Records with scene code
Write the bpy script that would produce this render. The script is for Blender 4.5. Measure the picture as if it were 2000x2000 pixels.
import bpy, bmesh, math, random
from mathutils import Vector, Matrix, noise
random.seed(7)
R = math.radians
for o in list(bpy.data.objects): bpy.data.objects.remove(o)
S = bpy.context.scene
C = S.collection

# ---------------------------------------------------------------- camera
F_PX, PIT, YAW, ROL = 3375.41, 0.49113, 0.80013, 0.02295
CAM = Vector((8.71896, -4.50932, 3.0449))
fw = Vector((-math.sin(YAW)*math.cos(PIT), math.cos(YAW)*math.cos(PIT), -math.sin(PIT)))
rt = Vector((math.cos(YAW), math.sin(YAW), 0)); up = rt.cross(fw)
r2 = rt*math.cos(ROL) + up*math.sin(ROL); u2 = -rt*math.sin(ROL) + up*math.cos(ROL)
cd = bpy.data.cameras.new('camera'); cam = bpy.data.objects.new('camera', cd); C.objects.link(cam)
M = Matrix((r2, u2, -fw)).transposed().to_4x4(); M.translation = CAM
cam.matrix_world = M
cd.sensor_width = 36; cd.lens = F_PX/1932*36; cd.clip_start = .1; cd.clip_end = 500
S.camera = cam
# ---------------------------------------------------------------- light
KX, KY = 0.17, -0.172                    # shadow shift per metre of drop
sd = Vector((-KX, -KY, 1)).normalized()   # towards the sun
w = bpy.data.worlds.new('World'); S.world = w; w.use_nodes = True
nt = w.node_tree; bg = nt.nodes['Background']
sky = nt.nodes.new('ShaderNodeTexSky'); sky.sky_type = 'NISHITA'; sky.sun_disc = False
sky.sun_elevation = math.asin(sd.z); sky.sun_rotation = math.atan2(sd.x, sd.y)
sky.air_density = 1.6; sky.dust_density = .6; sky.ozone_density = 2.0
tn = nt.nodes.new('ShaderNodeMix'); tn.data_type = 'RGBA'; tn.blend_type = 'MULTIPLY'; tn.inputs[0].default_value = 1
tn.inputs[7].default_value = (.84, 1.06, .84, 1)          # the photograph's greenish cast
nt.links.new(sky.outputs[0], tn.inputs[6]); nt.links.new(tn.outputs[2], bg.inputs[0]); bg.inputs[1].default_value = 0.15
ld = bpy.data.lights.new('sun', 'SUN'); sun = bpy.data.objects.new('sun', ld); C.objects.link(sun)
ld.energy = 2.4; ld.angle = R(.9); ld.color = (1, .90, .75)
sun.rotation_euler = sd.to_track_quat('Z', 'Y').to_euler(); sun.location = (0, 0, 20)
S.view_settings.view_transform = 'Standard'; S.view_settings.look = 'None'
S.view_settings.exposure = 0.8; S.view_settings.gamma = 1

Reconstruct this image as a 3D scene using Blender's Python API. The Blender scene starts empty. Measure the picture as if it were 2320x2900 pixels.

TO BE DONE
Collect every line with the string "Blender" from the records, and copy each.

ANSWER
Write the bpy script that would produce this render. The script is for Blender 4.5. Measure the picture as if it were 2000x2000 pixels.
Reconstruct this image as a 3D scene using Blender's Python API. The Blender scene starts empty. Measure the picture as if it were 2320x2900 pixels.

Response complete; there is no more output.